With his CAREER project, titled “Multiobjective learning control strategies for additive manufacturing,” Mishra aims to develop advanced sensing and controls algorithms for improving precision and reliability of additive manufacturing technologies, including 3-D printing. A new paradigm of how things are made, additive manufacturing is the name for fabricating a single, custom-designed part that is made on-demand and with minimal material. Despite its tremendous potential, additive manufacturing is hampered by poor process reliability and throughput. The systems simply are not precise or robust enough to be scaled up and used for commercial, mass-manufactured products.

Mishra’s goal is to overcome this challenge by creating smarter control systems that will use sensor measurements to help 3-D printers learn and adapt as they are operating. Many additive manufacturing technologies work by applying or printing thin layers of materials on top of one another—literally constructing the object from the ground up, one layer at a time. Mishra is seeking to create and design a feedback system that will enable an additive manufacturing system to make small, iterative refinements in the midst of a printing job. The system will be able to continually assess the progress of a print job, and then automatically make necessary adjustments to ensure the finished good will have specific pre-determined properties or geometries. These process improvements could boost the overall reliability of 3-D printing, and open the door to creating larger and faster additive manufacturing technologies suitable for industrial-scale production.

Mishra joined the Rensselaer faculty in 2010, after serving for two years as a postdoctoral researcher at the University of Illinois at Urbana-Champaign. He earned his bachelor’s degree in mechanical engineering from the Indian Institute of Technology Madras, and his doctoral degree in mechanical engineering from the University of California, Berkeley.
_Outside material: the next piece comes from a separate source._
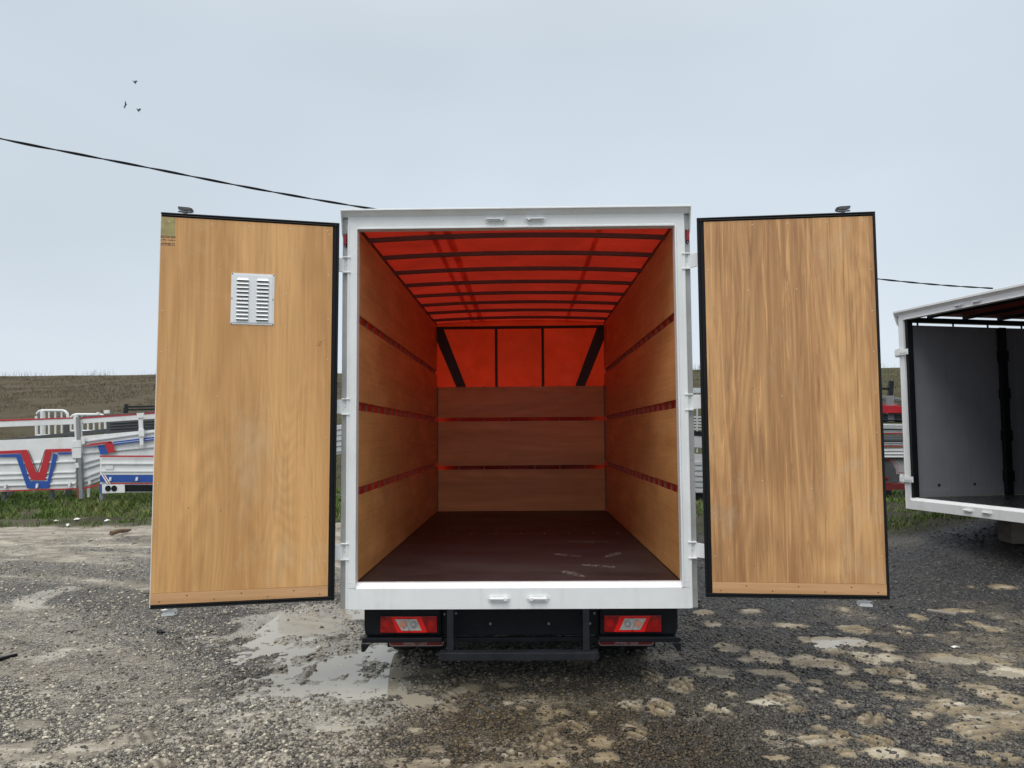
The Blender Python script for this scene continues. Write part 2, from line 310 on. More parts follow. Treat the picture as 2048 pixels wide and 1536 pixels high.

In addition to the CAREER Award, Mishra receives research funding from the NSF Civil, Mechanical and Manufacturing Innovation Division to investigate ways of using image sensors for high-speed adaptive optics systems. He is leading an NSF Sustainable Energy Pathways research project at Rensselaer, in collaboration with University of Wisconsin, to support research into advanced controls for energy-efficient heating, ventilation, and air conditioning systems. Mishra is also working on the design and automation of a synthetic organ printer.  

At Rensselaer, Mishra is a member of the NSF-funded Smart Lighting Engineering Research Center, where he leads a project to develop better, smarter controls for color-tunable LED lighting systems. These controls aim to optimize and balance competing factors such as energy consumption, lighting quality, and human comfort.

Mishra is also associated with the Center for Automation Technologies and Systems and the Center for Flow, Physics, and Control at Rensselaer.